RECORDED INFORMATION
────────────────────────────────────────

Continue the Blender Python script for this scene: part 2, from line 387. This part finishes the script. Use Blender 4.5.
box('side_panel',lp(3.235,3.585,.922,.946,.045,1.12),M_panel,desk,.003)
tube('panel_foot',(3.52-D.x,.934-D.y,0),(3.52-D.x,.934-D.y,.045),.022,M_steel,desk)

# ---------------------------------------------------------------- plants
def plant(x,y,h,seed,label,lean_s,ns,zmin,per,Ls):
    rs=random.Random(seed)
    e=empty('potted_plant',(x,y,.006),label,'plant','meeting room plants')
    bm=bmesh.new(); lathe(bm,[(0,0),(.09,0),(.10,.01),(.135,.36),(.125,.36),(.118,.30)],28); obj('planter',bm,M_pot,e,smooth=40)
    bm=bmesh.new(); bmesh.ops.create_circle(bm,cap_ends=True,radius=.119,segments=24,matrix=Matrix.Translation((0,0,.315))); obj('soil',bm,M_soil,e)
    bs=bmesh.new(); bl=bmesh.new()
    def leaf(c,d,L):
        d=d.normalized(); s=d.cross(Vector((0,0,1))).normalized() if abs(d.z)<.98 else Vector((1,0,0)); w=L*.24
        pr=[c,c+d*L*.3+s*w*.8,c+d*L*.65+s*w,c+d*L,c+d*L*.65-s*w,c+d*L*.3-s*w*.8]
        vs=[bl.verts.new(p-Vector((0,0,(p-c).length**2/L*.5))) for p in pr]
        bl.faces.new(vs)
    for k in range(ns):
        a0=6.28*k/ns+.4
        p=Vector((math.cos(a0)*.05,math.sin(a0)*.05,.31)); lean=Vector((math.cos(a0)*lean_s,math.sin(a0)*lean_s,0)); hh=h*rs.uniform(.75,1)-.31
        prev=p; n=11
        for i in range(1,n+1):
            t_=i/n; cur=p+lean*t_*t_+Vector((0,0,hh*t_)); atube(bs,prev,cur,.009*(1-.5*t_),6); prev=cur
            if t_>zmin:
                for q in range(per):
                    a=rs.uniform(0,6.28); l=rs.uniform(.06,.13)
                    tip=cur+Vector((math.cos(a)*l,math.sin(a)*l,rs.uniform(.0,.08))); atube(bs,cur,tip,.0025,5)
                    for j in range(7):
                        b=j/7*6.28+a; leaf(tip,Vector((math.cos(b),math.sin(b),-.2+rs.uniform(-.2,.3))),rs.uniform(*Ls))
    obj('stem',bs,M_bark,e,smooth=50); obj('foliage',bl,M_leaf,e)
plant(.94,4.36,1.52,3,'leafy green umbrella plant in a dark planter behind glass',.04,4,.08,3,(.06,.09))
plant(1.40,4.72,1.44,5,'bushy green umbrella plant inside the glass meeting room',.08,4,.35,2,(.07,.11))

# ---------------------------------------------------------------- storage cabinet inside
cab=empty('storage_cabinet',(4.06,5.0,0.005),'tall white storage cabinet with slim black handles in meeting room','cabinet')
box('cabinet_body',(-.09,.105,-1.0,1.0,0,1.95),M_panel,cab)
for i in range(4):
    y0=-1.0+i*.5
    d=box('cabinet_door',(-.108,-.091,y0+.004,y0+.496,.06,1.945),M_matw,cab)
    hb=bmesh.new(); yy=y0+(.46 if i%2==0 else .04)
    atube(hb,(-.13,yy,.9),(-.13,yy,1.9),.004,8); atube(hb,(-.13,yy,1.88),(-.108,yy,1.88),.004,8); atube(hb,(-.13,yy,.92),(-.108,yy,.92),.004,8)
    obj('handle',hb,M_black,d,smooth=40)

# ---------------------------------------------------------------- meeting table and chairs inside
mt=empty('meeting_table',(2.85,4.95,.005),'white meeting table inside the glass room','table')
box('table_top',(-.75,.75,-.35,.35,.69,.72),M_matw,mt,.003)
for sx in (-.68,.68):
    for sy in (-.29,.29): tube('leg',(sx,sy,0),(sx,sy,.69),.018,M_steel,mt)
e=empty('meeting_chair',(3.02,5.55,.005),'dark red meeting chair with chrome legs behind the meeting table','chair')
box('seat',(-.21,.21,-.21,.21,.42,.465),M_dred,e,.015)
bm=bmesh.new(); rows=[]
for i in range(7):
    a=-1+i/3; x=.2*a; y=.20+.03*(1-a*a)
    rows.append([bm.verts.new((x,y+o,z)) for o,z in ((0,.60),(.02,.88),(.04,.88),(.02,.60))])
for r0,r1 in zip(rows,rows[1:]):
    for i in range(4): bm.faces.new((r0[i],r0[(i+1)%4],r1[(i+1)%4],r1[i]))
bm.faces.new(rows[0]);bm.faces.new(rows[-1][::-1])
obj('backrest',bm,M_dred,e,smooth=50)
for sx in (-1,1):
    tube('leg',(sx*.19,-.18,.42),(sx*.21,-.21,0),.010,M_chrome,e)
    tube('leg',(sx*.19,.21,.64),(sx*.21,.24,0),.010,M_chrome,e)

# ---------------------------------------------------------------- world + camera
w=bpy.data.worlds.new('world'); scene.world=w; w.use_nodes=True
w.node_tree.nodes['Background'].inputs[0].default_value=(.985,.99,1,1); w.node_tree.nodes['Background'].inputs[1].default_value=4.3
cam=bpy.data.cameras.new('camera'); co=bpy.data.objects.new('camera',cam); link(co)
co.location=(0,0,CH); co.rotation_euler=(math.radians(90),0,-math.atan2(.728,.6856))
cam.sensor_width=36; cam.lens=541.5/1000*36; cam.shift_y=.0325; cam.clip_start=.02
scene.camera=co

────────────────────────────────────────

Print back all the lines verbatim.

Continue the Blender Python script for this scene: part 2, from line 387. This part finishes the script. Use Blender 4.5.
box('side_panel',lp(3.235,3.585,.922,.946,.045,1.12),M_panel,desk,.003)
tube('panel_foot',(3.52-D.x,.934-D.y,0),(3.52-D.x,.934-D.y,.045),.022,M_steel,desk)

# ---------------------------------------------------------------- plants
def plant(x,y,h,seed,label,lean_s,ns,zmin,per,Ls):
    rs=random.Random(seed)
    e=empty('potted_plant',(x,y,.006),label,'plant','meeting room plants')
    bm=bmesh.new(); lathe(bm,[(0,0),(.09,0),(.10,.01),(.135,.36),(.125,.36),(.118,.30)],28); obj('planter',bm,M_pot,e,smooth=40)
    bm=bmesh.new(); bmesh.ops.create_circle(bm,cap_ends=True,radius=.119,segments=24,matrix=Matrix.Translation((0,0,.315))); obj('soil',bm,M_soil,e)
    bs=bmesh.new(); bl=bmesh.new()
    def leaf(c,d,L):
        d=d.normalized(); s=d.cross(Vector((0,0,1))).normalized() if abs(d.z)<.98 else Vector((1,0,0)); w=L*.24
        pr=[c,c+d*L*.3+s*w*.8,c+d*L*.65+s*w,c+d*L,c+d*L*.65-s*w,c+d*L*.3-s*w*.8]
        vs=[bl.verts.new(p-Vector((0,0,(p-c).length**2/L*.5))) for p in pr]
        bl.faces.new(vs)
    for k in range(ns):
        a0=6.28*k/ns+.4
        p=Vector((math.cos(a0)*.05,math.sin(a0)*.05,.31)); lean=Vector((math.cos(a0)*lean_s,math.sin(a0)*lean_s,0)); hh=h*rs.uniform(.75,1)-.31
        prev=p; n=11
        for i in range(1,n+1):
            t_=i/n; cur=p+lean*t_*t_+Vector((0,0,hh*t_)); atube(bs,prev,cur,.009*(1-.5*t_),6); prev=cur
            if t_>zmin:
                for q in range(per):
                    a=rs.uniform(0,6.28); l=rs.uniform(.06,.13)
                    tip=cur+Vector((math.cos(a)*l,math.sin(a)*l,rs.uniform(.0,.08))); atube(bs,cur,tip,.0025,5)
                    for j in range(7):
                        b=j/7*6.28+a; leaf(tip,Vector((math.cos(b),math.sin(b),-.2+rs.uniform(-.2,.3))),rs.uniform(*Ls))
    obj('stem',bs,M_bark,e,smooth=50); obj('foliage',bl,M_leaf,e)
plant(.94,4.36,1.52,3,'leafy green umbrella plant in a dark planter behind glass',.04,4,.08,3,(.06,.09))
plant(1.40,4.72,1.44,5,'bushy green umbrella plant inside the glass meeting room',.08,4,.35,2,(.07,.11))

# ---------------------------------------------------------------- storage cabinet inside
cab=empty('storage_cabinet',(4.06,5.0,0.005),'tall white storage cabinet with slim black handles in meeting room','cabinet')
box('cabinet_body',(-.09,.105,-1.0,1.0,0,1.95),M_panel,cab)
for i in range(4):
    y0=-1.0+i*.5
    d=box('cabinet_door',(-.108,-.091,y0+.004,y0+.496,.06,1.945),M_matw,cab)
    hb=bmesh.new(); yy=y0+(.46 if i%2==0 else .04)
    atube(hb,(-.13,yy,.9),(-.13,yy,1.9),.004,8); atube(hb,(-.13,yy,1.88),(-.108,yy,1.88),.004,8); atube(hb,(-.13,yy,.92),(-.108,yy,.92),.004,8)
    obj('handle',hb,M_black,d,smooth=40)

# ---------------------------------------------------------------- meeting table and chairs inside
mt=empty('meeting_table',(2.85,4.95,.005),'white meeting table inside the glass room','table')
box('table_top',(-.75,.75,-.35,.35,.69,.72),M_matw,mt,.003)
for sx in (-.68,.68):
    for sy in (-.29,.29): tube('leg',(sx,sy,0),(sx,sy,.69),.018,M_steel,mt)
e=empty('meeting_chair',(3.02,5.55,.005),'dark red meeting chair with chrome legs behind the meeting table','chair')
box('seat',(-.21,.21,-.21,.21,.42,.465),M_dred,e,.015)
bm=bmesh.new(); rows=[]
for i in range(7):
    a=-1+i/3; x=.2*a; y=.20+.03*(1-a*a)
    rows.append([bm.verts.new((x,y+o,z)) for o,z in ((0,.60),(.02,.88),(.04,.88),(.02,.60))])
for r0,r1 in zip(rows,rows[1:]):
    for i in range(4): bm.faces.new((r0[i],r0[(i+1)%4],r1[(i+1)%4],r1[i]))
bm.faces.new(rows[0]);bm.faces.new(rows[-1][::-1])
obj('backrest',bm,M_dred,e,smooth=50)
for sx in (-1,1):
    tube('leg',(sx*.19,-.18,.42),(sx*.21,-.21,0),.010,M_chrome,e)
    tube('leg',(sx*.19,.21,.64),(sx*.21,.24,0),.010,M_chrome,e)

# ---------------------------------------------------------------- world + camera
w=bpy.data.worlds.new('world'); scene.world=w; w.use_nodes=True
w.node_tree.nodes['Background'].inputs[0].default_value=(.985,.99,1,1); w.node_tree.nodes['Background'].inputs[1].default_value=4.3
cam=bpy.data.cameras.new('camera'); co=bpy.data.objects.new('camera',cam); link(co)
co.location=(0,0,CH); co.rotation_euler=(math.radians(90),0,-math.atan2(.728,.6856))
cam.sensor_width=36; cam.lens=541.5/1000*36; cam.shift_y=.0325; cam.clip_start=.02
scene.camera=co